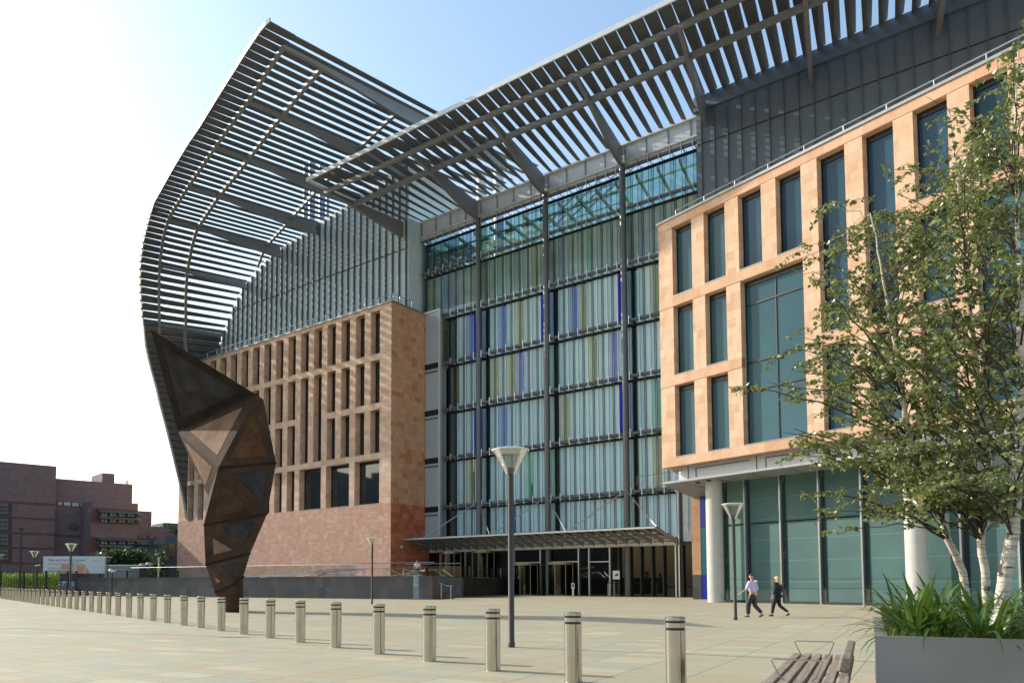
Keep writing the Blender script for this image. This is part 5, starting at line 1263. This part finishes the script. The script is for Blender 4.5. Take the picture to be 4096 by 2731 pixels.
# billboard
BY=92.
q0=atY(173.5,2223.5,BY);q1=atY(418,2292,BY)
t=thing('billboard','wide white exhibition billboard with a round orange and teal map','billboard',((q0.x+q1.x)/2,BY,0))
MB().abox(q0.x,q1.x,BY,BY+.3,q1.z,q0.z).build('board',plain('billboard_white',(.62,.64,.66),.5,0,.03),t)
m=MB();cx_=atY(292,2300,BY);rad=(atY(359,2300,BY).x-cx_.x);pts=[];zc_=q1.z-.35
for i in range(33):
    a_=math.pi*i/32;x=cx_.x+math.cos(a_)*rad;z=zc_+math.sin(a_)*rad*.92
    pts.append((x,BY-.02,max(z,q1.z+.01)))
m.add(pts,[tuple(range(33))])
mm_,mn,mb=newmat('map_print');f=noise(mn,.55,8,rough=.65);mn.links.new(ramp(mn,f,[(.36,(.08,.30,.30)),(.46,(.30,.42,.42)),(.5,(.62,.52,.46)),(.56,(.62,.25,.14)),(.7,(.60,.36,.28))]),mb.inputs['Base Color']);mb.inputs['Roughness'].default_value=.6
m.build('printed_map',mm_,t,fixn=False)
ink=plain('black_ink',(.03,.03,.035),.6);ored=plain('orange_ink',(.6,.10,.04),.6)
text('Maps and the 20th Century',.40,(q0.x+.55,BY-.01,q0.z-.75*.62-.1),(1,0,0),(0,0,1),ink,'lettering',t)
text('Drawing the Line',.38,(q0.x+.55,BY-.01,q0.z-1.0),(1,0,0),(0,0,1),ored,'lettering',t)
text('The British Library',.2,(q0.x+.55,BY-.01,q0.z-1.45),(1,0,0),(0,0,1),ink,'lettering',t);text('4 November 2016 - 1 March 2017',.2,(q0.x+.55,BY-.01,q0.z-1.72),(1,0,0),(0,0,1),ink,'lettering',t)
text('LIBRARY',.42,(cx_.x+.1,BY-.03,q0.z-.45),(0,0,-1),(1,0,0),M['white'],'lettering',t)
text('BRITISH LIBRARY',.15,(q1.x-.4,BY-.01,q0.z-.6),(1,0,0),(0,0,1),ored,'lettering',t,align='RIGHT')
m=MB()
for x in (200,300,400):
    q=atY(x,2300,BY+.15);m.tube((q.x,BY+.15,0),(q.x,BY+.15,q1.z),.12,8)
m.build('support',M['dgrey'],t)
# hoarding
q0=atY(418,2261,96);q1=atY(556,2310,96)
t=thing('site_hoarding','plain pale grey-green hoarding right of the billboard','hoarding',((q0.x+q1.x)/2,96,0))
m=MB();m.abox(q0.x,q1.x,96,96.2,0,q0.z);m.build('panel',plain('hoarding_grey',(.26,.30,.27),.7),t)
m=MB();m.abox(q0.x,q1.x,95.9,96.3,q0.z,q0.z+.1);m.build('cap',M['alu'],t)
# foliage masses
def clump(name,label,cat,boxes,n,ls,mat,seed,trunk=None,group=None):
    rd=random.Random(seed);t=thing(name,label,cat,(boxes[0][0],boxes[0][2],0),group);m=MB()
    for _ in range(n):
        b=rd.choice(boxes)
        while 1:
            p=Vector((rd.uniform(-1,1),rd.uniform(-1,1),rd.uniform(-1,1)))
            if p.length<1 : break
        p=p*(.55+.45*rd.random()/max(.3,p.length)) if p.length>.3 else p
        c=Vector((b[0]+p.x*b[1],b[2]+p.y*b[3],b[4]+p.z*b[5]))
        d=Vector((rd.gauss(0,1),rd.gauss(0,1),rd.gauss(0,1))).normalized();s=d.cross(Vector((rd.gauss(0,1),rd.gauss(0,1),rd.gauss(0,1)))).normalized()
        L=ls*rd.uniform(.6,1.3);m.add([c,c+d*L*.5+s*L*.3,c+d*L,c+d*L*.5-s*L*.3],[(0,1,2,3)])
    m.build('crown',mat,t,fixn=False)
    if trunk:
        q=MB();
        for x,y,z0,z1,r in trunk: q.tube((x,y,z0),(x+.2,y,z1),r,8,r*.5)
        q.build('trunk',twig,t)
    return t
def px(x,Y): return atY(x,2327,Y).x
zz=lambda y,Y: atY(300,y,Y).z
clump('tree','dark broad tree standing above the hoarding','tree',[(px(470,101),3.2,101,2,zz(2243,101),1.4),(px(430,101),2.4,101,2,zz(2240,101),1.3),(px(540,101),2.2,101,2,zz(2238,101),1.6),(px(500,101),2.6,101,2,zz(2222,101),1.0)],2600,.55,M['ivy'],1,[(px(480,101),101,0,4,.25)])
clump('tree','slender green tree in front of the corner tower','tree',[(px(640,97),1.1,97,1,zz(2250,97),1.9),(px(655,97),.9,97,1,zz(2285,97),1.4),(px(622,97),.8,97,1,zz(2272,97),1.1)],1300,.35,M['ivy'],2,[(px(645,97),97,0,3.5,.12)])
clump('tree','dark treetop above the flat roof beside the sandstone wall','tree',[(px(690,140),3.6,140,2,zz(2126,140),1.0),(px(655,140),2.2,140,2,zz(2134,140),.8)],1100,.7,M['ivy'],3,[(px(700,140),140,0,8,.2)])
for i,(x0,x1) in enumerate(((0,48),(48,96),(96,140),(140,186),(186,231))):
    Yh=86;c=px((x0+x1)/2,Yh);hw=(px(x1,Yh)-px(x0,Yh))/2
    rd=random.Random(40+i);t=thing('bamboo_plant',('yellow-green bamboo hedge clump at the left photo edge','yellow-green bamboo clump between the far left lamp and the black pole','yellow-green bamboo clump just right of the black pole','yellow-green bamboo clump right of the second far lamp','yellow-green bamboo clump at the right end of the hedge')[i],'plant',(c,Yh,.75),'bamboo hedge clumps');m=MB()
    for _ in range(900):
        x=c+rd.uniform(-1.05,1.05)*hw;h=zz(2296,Yh)-.75+rd.gauss(0,.09);z=.75+h*rd.random()**.7;y=Yh+rd.uniform(-.5,.5)
        L=rd.uniform(.14,.26);a_=rd.uniform(0,6.28);d=Vector((math.cos(a_)*.5,math.sin(a_)*.5,rd.uniform(-.2,1))).normalized();s=d.cross(Vector((rd.gauss(0,1),rd.gauss(0,1),.2))).normalized()
        p=Vector((x,y,z));m.add([p,p+d*L*.5+s*L*.18,p+d*L,p+d*L*.5-s*L*.18],[(0,1,2,3)])
    m.build('foliage',M['hedge'],t,fixn=False)
    q=MB()
    for _ in range(12):
        x=c+rd.uniform(-1,1)*hw;q.tube((x,Yh,.7),(x,Yh,1.9),.015,5)
    q.build('cane',plain('bamboo_cane',(.25,.28,.08),.6),t)
t=thing('planting_wall','low brown brick wall in front of the yellow-green hedge','wall',(px(150,84),84,0))
m=MB();m.abox(px(-60,84),px(305,84),83.8,84.3,0,.74);m.build('brick_wall',M['brickA'],t);m=MB();m.abox(px(-60,84),px(305,84),83.7,84.4,.74,.84);m.build('coping',plain('brown_coping',(.22,.15,.12),.8),t)
MB().abox(px(-60,84),px(240,84),84.3,88.5,0,.72).build('planting_bed',soilm,None,kind='structure')
rd=random.Random(9);m=MB()
for _ in range(3000):
    x=rd.uniform(px(75,85),px(250,85));y=rd.uniform(84.4,85.4);z=.72+rd.random()*.42*(.5+.5*math.sin(x*1.3)**2);L=rd.uniform(.1,.2);a_=rd.uniform(0,6.28)
    d=Vector((math.cos(a_),math.sin(a_),rd.uniform(-.1,.7))).normalized();s=d.cross(Vector((rd.gauss(0,1),rd.gauss(0,1),1))).normalized();p=Vector((x,y,z));m.add([p,p+d*L*.5+s*L*.3,p+d*L,p+d*L*.5-s*L*.3],[(0,1,2,3)])
tag(m.build('ground_cover',M['hedge'],None,fixn=False),'low yellow-green ground cover along the top of the low wall','ground cover',kind='stuff')
# railings
def railing(label,xs,Y,y0,y1,z0b):
    za=atY(300,y0,Y).z;zb=z0b;t=thing('railing',label,'railing',(px(xs[0],Y),Y,0))
    X=[px(x,Y) for x in xs];m=MB();m.beam((X[0],Y,za),(X[-1],Y,za),.06,.06);m.beam((X[0],Y,zb+.18),(X[-1],Y,zb+.18),.05,.05);m.build('rail',M['black'],t)
    for x in X: MB().abox(x-.09,x+.09,Y-.09,Y+.09,0,za+.08).build('post',M['black'],t)
    m=MB();x=X[0]
    while x<X[-1]: m.abox(x-.012,x+.012,Y-.012,Y+.012,zb+.1,za);x+=.28
    m.build('bars',M['black'],t)
railing('black railing in front of the bamboo hedge',[-60,2,95,184,271,305],83.2,2285,2335,.8)
railing('black railing showing above the dark granite podium wall',[310,508,583,654,712],93,2284,2330,.8)
# street furniture
def globe(x,yt,Y,label):
    p=atY(x,yt,Y);t=thing('globe_lamp',label,'street lamp',(p.x,Y,0),'globe lamps beyond the podium');r=.42
    MB().tube((p.x,Y,0),(p.x,Y,p.z-r),.07,8).build('post',M['dgrey'],t)
    MB().lathe((p.x,Y,p.z-r*.5),[(.02,-r*.5),(r*.8,-r*.2),(r,0),(r*.9,r*.2)],16).build('globe',M['white'],t,smooth=True);MB().lathe((p.x,Y,p.z-r*.5),[(r*.92,r*.2),(r*.6,r*.5),(.02,r*.6)],16).build('cap',M['dgrey'],t,smooth=True)
globe(450,2272,82,'nearest dome topped globe lamp, above the left part of the podium wall');globe(571,2252,94,'globe lamp left of the other, beside the slender tree');globe(597,2247,90,'globe lamp right of its neighbour, brighter, left of the white pole')
p=atY(635,2229,88);t=thing('sign_pole','thin white pole with a small yellow disc above the podium wall','pole',(p.x,88,0))
MB().tube((p.x,88,0),(p.x,88,p.z),.09,8).build('pole',M['white'],t);m=MB();q=atY(635.5,2272,88);m.tube((q.x,87.88,q.z),(q.x,87.84,q.z),.25,12);m.build('disc',plain('yellow_disc',(.7,.45,.05),.5),t)
p=atY(86,2116,80);t=thing('street_light','tall thin black street light with a flat twin head','street light',(p.x,80,0))
MB().lathe((p.x,80,0),[(.16,0),(.12,1.2),(.07,p.z)],12).build('pole',M['black'],t,smooth=True);m=MB();m.abox(p.x-.3,p.x+.3,79.8,80.2,p.z,p.z+.13);m.abox(p.x-.12,p.x+.12,79.9,80.1,p.z-.15,p.z);m.build('light_head',M['black'],t)
tp_=G(930,2547);hh_=9.2;ln_=hh_/math.tan(R(EL));bs_=Vector((tp_.x+AZ[0]*ln_,tp_.y+AZ[1]*ln_,0))
t=thing('street_light','tall street light standing outside the left photo edge, throwing a thin shadow','street light',bs_)
MB().lathe(bs_,[(.11,0),(.08,1.2),(.055,hh_)],14).build('pole',M['black'],t,smooth=True);m=MB();m.box(bs_+Vector((0,0,hh_+.06)),(.3,0,0),(0,.16,0),(0,0,.06));m.build('light_head',M['black'],t)
p=atY(148,2262,78);t=thing('low_street_light','short grey lamp post with a slanted light head left of the billboard','street light',(p.x,78,0))
MB().tube((p.x,78,0),(p.x,78,p.z),.10,10).build('post',M['dgrey'],t,smooth=True);m=MB();m.beam((p.x-.25,78,p.z-.02),(p.x+.28,78,p.z+.12),.3,.08);m.build('light_head',M['white'],t)
p=atY(1,2210,70)
# car
YC=89;xa,xb=px(241,YC),px(298,YC);L=(xb-xa);cxm=(xa+xb)/2
t=thing('parked_car','silver grey car seen between the railing posts by the podium corner','car',(cxm,YC,.02))
prof=[(-.5,.45),(-.5,.75),(-.44,.92),(-.30,1.0),(-.17,1.42),(.22,1.48),(.40,1.02),(.49,.92),(.5,.45)]
m=MB();vs=[];zo=.25
for s in (-1,1):
    for (x,z) in prof: vs.append((cxm+x*L*1.25,YC+s*(.85-.14*(z>1.1)),z+zo-.1))
n=len(prof);m.add(vs,[tuple(range(n-1,-1,-1)),tuple(range(n,2*n))]+[(i,(i+1)%n,n+(i+1)%n,n+i) for i in range(n)]);m.build('body',plain('silver_car_paint',(.42,.47,.58),.25,.5),t,bevel=.05)
m=MB();
for x0,x1 in ((-.25,-.03),(0,.25)): m.add([(cxm+x0*L*1.25-.02,YC-.86,1.17),(cxm+x1*L*1.25,YC-.86,1.17),(cxm+(x1-.03)*L*1.25,YC-.76,1.52),(cxm+(x0+.07)*L*1.25,YC-.76,1.52)],[(0,1,2,3)])
m.build('side_window',M['glass_d'],t,fixn=False)
for x in (-.32,.32):
    w=MB();w.tube((cxm+x*L*1.25,YC-.88,.36),(cxm+x*L*1.25,YC-.66,.36),.33,18);wo=w.build('wheel',M['black'],t,smooth=True);w=MB();w.tube((cxm+x*L*1.25,YC-.9,.36),(cxm+x*L*1.25,YC-.87,.36),.2,14);w.build('rim',M['alu'],wo)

***

**WHAT YOU WILL DO**
Look through the data and show every line containing "part".

**THE ANSWER**
Keep writing the Blender script for this image. This is part 5, starting at line 1263. This part finishes the script. The script is for Blender 4.5. Take the picture to be 4096 by 2731 pixels.
globe(450,2272,82,'nearest dome topped globe lamp, above the left part of the podium wall');globe(571,2252,94,'globe lamp left of the other, beside the slender tree');globe(597,2247,90,'globe lamp right of its neighbour, brighter, left of the white pole')